Items from a data source:
☆ ☆ ☆ ☆ ☆ ☆ ☆
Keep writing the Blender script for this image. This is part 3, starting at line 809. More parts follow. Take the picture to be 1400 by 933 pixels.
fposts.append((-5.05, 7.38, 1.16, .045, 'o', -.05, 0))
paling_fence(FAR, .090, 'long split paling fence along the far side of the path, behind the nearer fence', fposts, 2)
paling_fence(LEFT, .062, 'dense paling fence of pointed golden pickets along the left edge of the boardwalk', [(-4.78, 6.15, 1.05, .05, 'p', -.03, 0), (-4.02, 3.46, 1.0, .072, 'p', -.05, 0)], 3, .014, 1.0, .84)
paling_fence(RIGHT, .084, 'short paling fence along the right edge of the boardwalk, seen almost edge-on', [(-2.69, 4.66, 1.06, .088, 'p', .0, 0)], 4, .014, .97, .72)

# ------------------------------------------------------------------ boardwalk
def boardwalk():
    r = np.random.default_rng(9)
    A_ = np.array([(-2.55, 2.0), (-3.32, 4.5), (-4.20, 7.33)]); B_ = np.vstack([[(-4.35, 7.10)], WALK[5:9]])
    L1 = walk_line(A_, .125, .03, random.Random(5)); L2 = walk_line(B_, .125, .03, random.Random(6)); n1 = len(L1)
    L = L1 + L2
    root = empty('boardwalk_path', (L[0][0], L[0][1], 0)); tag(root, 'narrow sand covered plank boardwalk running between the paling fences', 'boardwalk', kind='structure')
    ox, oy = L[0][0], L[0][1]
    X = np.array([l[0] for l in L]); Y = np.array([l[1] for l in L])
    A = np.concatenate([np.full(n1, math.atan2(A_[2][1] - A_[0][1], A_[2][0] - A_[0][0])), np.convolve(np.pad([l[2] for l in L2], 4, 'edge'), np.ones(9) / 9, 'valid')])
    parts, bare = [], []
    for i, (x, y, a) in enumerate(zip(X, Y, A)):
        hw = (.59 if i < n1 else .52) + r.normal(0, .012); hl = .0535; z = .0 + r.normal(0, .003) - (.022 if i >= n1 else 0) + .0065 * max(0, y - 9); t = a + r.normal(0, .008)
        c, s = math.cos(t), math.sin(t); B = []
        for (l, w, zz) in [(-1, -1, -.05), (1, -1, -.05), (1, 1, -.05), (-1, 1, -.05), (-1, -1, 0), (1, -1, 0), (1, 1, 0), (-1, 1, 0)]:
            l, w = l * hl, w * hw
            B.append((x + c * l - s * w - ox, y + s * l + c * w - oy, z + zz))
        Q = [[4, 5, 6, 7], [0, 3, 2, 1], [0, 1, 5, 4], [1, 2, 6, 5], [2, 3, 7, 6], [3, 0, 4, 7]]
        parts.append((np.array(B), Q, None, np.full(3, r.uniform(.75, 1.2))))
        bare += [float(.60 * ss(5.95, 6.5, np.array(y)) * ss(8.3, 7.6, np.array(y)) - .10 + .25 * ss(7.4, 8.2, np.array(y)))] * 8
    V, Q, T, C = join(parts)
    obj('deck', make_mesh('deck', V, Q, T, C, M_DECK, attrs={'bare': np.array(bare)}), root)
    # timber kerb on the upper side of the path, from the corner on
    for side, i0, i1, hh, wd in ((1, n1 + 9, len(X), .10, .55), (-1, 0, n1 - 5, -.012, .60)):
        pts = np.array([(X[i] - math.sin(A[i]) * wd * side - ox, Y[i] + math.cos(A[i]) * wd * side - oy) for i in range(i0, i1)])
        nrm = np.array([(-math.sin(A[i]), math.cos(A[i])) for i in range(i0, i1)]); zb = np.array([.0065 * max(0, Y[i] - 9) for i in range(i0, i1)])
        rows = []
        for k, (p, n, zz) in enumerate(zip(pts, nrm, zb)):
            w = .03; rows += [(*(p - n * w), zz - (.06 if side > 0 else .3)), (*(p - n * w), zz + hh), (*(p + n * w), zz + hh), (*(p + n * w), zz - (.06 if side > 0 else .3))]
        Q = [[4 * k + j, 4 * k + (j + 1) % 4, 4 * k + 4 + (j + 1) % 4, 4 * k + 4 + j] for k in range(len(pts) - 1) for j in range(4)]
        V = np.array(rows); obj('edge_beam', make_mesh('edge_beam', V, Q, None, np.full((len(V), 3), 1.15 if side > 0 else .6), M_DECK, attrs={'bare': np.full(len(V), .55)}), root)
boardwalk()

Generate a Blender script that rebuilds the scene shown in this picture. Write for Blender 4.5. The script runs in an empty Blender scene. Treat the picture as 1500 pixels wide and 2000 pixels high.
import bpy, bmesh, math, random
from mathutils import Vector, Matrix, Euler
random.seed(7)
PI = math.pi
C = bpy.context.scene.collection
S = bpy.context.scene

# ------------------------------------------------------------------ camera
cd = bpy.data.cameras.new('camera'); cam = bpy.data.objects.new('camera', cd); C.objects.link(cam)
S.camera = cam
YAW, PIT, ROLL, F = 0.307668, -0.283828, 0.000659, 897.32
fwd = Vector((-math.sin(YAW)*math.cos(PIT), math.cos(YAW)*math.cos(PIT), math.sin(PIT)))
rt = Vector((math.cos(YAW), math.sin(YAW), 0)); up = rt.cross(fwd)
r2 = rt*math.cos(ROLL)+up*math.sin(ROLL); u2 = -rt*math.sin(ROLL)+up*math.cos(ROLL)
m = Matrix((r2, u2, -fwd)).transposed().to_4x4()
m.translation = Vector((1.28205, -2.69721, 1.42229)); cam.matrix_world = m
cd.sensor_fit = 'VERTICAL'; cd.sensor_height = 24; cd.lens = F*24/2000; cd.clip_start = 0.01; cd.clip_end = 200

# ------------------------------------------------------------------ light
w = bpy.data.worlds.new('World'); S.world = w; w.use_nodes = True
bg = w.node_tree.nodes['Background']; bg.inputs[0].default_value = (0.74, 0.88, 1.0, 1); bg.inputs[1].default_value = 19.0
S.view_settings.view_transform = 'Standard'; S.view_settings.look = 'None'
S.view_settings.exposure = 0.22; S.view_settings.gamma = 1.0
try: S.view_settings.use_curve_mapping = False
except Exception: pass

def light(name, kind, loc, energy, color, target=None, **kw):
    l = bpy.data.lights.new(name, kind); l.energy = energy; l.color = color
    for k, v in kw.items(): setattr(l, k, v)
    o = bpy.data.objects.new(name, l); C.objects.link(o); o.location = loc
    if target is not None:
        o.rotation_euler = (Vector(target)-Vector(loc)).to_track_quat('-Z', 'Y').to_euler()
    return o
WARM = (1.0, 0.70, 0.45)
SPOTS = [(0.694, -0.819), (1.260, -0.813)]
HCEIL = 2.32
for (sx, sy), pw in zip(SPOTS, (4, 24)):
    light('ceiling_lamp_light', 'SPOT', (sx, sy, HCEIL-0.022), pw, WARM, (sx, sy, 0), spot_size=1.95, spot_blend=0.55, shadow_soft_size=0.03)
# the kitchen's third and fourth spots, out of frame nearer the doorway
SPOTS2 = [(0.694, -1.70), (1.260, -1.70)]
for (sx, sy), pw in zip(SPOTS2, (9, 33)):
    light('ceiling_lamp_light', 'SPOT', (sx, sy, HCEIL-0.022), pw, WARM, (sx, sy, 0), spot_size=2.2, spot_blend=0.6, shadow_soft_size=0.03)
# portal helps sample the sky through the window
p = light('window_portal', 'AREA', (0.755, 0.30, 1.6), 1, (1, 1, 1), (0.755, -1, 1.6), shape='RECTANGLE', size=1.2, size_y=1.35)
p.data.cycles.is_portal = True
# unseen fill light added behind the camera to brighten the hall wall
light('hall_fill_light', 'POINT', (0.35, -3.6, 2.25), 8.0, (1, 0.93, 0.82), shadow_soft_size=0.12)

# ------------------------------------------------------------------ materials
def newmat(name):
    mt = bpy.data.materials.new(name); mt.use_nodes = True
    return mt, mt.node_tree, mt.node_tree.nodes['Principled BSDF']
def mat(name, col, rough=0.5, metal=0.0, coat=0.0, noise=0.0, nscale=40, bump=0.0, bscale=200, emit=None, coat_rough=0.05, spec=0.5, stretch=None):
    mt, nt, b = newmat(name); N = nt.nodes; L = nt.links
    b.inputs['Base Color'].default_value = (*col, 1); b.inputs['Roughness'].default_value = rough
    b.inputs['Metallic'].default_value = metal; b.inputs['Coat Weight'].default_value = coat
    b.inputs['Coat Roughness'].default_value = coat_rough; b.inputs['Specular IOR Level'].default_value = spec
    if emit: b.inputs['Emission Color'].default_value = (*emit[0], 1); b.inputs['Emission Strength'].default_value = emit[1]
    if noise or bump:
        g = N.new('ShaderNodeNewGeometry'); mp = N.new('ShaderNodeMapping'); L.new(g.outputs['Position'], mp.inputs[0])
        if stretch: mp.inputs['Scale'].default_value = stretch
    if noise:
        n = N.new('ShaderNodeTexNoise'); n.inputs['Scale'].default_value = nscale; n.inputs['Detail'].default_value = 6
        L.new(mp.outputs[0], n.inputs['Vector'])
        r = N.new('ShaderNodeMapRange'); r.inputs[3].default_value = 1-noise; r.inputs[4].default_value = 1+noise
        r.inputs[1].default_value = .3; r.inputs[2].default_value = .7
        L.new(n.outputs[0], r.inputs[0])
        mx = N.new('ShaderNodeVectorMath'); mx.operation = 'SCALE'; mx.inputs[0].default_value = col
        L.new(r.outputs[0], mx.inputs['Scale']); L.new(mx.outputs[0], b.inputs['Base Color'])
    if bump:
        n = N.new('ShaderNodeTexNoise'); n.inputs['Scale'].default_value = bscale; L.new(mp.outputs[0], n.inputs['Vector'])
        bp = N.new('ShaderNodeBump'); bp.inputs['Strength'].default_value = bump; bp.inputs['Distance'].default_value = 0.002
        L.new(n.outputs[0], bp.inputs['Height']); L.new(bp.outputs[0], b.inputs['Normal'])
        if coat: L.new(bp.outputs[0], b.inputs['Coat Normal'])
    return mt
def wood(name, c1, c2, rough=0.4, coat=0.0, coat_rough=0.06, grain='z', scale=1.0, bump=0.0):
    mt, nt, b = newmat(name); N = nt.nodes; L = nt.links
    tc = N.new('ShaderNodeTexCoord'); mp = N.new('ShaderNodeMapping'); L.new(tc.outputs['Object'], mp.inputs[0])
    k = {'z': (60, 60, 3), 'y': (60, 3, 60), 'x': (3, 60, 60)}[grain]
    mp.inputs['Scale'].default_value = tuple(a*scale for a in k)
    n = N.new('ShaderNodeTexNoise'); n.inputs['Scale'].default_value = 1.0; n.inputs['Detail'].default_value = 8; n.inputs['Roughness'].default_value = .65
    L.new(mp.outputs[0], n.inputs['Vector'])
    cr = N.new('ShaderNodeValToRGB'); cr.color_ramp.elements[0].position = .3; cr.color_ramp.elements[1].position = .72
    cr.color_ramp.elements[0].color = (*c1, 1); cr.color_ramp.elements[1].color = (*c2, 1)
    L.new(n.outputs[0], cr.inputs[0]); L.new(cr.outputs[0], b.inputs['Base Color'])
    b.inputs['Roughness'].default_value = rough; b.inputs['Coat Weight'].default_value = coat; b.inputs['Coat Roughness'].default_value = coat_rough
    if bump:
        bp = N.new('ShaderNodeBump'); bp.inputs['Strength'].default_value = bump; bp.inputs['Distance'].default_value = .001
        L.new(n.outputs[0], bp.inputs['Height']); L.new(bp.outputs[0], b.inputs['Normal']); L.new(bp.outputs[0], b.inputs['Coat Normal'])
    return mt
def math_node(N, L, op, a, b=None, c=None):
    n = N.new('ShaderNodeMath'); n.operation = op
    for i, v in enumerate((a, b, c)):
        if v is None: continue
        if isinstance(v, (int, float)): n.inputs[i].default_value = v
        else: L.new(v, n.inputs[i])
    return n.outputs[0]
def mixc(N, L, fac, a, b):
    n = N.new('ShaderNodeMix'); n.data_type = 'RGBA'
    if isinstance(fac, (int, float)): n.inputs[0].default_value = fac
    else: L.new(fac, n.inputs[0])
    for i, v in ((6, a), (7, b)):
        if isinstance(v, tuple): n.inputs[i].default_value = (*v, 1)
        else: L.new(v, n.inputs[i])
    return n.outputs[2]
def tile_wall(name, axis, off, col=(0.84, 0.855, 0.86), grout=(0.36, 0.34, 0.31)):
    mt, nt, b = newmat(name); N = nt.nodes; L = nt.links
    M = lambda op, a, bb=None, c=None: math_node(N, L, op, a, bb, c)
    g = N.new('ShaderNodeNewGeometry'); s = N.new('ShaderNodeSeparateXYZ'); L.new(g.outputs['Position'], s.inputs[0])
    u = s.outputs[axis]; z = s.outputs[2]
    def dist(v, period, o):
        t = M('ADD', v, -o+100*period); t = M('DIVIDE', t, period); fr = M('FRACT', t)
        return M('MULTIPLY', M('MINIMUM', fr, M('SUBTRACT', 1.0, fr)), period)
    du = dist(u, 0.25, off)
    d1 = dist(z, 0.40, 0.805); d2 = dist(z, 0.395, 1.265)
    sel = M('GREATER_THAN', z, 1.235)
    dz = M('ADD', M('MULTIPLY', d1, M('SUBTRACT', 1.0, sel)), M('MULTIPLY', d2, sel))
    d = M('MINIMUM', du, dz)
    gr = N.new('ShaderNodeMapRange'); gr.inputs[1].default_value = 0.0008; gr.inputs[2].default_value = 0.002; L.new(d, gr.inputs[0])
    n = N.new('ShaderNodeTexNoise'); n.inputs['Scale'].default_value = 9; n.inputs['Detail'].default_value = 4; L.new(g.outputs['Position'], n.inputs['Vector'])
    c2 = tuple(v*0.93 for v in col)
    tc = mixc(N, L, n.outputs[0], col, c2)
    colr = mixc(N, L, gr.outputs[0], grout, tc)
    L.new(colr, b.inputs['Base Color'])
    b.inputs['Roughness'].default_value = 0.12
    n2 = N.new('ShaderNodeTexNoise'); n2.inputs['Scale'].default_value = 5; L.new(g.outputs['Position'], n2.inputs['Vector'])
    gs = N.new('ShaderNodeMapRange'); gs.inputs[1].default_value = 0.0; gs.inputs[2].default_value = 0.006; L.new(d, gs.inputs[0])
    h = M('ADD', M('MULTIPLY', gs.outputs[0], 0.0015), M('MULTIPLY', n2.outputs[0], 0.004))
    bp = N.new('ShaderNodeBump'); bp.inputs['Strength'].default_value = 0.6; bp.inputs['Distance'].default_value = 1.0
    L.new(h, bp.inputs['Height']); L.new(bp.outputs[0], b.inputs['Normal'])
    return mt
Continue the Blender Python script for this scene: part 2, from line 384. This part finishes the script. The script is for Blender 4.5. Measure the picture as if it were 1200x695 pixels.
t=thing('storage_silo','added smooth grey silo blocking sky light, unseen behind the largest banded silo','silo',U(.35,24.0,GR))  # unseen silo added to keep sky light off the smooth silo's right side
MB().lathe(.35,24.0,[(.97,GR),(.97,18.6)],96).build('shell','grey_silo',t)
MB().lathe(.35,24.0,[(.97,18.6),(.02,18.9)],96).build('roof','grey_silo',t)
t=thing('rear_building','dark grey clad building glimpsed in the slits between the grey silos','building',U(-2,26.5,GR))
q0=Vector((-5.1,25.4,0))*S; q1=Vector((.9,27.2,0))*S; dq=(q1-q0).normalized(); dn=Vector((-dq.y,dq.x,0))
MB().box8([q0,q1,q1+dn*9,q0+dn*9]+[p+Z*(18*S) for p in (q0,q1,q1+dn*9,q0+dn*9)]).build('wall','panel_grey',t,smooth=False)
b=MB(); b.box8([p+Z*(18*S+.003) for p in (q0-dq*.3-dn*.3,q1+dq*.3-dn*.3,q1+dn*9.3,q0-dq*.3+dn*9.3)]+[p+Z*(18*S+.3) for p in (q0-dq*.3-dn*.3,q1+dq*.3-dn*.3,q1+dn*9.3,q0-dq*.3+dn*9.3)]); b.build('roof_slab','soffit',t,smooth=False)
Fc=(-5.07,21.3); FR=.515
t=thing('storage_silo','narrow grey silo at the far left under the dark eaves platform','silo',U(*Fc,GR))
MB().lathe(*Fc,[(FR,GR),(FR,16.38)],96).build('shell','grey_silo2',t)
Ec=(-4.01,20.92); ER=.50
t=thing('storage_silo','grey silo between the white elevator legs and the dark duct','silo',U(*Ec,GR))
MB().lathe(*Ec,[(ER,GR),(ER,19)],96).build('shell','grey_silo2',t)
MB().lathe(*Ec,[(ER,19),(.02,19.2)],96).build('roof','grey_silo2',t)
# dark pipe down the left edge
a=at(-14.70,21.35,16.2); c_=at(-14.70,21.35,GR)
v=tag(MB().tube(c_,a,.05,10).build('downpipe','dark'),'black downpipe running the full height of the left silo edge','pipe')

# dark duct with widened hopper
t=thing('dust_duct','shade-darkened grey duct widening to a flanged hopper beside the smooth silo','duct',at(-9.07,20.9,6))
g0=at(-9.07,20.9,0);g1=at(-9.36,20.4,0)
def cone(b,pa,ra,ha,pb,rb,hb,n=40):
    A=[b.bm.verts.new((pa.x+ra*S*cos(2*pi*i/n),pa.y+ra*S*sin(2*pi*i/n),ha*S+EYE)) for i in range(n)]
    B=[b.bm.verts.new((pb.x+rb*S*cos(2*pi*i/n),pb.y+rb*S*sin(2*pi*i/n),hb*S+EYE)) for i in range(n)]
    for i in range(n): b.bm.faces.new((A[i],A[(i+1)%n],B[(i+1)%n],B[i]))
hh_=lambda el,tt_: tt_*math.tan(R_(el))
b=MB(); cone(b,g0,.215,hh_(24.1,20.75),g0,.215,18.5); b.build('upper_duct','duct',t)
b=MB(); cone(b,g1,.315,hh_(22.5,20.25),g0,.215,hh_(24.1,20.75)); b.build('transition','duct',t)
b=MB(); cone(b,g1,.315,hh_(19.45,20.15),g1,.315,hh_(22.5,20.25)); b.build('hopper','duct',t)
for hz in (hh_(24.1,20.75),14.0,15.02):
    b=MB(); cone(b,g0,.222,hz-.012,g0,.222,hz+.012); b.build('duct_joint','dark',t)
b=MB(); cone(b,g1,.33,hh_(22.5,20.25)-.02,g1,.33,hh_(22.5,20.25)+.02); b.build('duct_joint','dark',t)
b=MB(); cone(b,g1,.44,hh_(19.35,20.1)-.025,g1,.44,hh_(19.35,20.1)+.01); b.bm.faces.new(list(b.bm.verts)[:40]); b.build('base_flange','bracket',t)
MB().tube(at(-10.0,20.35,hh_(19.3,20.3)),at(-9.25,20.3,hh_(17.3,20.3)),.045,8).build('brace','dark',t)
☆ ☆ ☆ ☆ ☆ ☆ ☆
◆ TO BE DONE
Print, without alteration, the lines from the line with "pts = np.array([(X[i]" to the line with "nrm = np.array([(-math.sin(A[i]), math.cos(A[i]))". Include both of them, and omit every other line.

◆ SOLUTION TO THE EXERCISE
        pts = np.array([(X[i] - math.sin(A[i]) * wd * side - ox, Y[i] + math.cos(A[i]) * wd * side - oy) for i in range(i0, i1)])
        nrm = np.array([(-math.sin(A[i]), math.cos(A[i])) for i in range(i0, i1)]); zb = np.array([.0065 * max(0, Y[i] - 9) for i in range(i0, i1)])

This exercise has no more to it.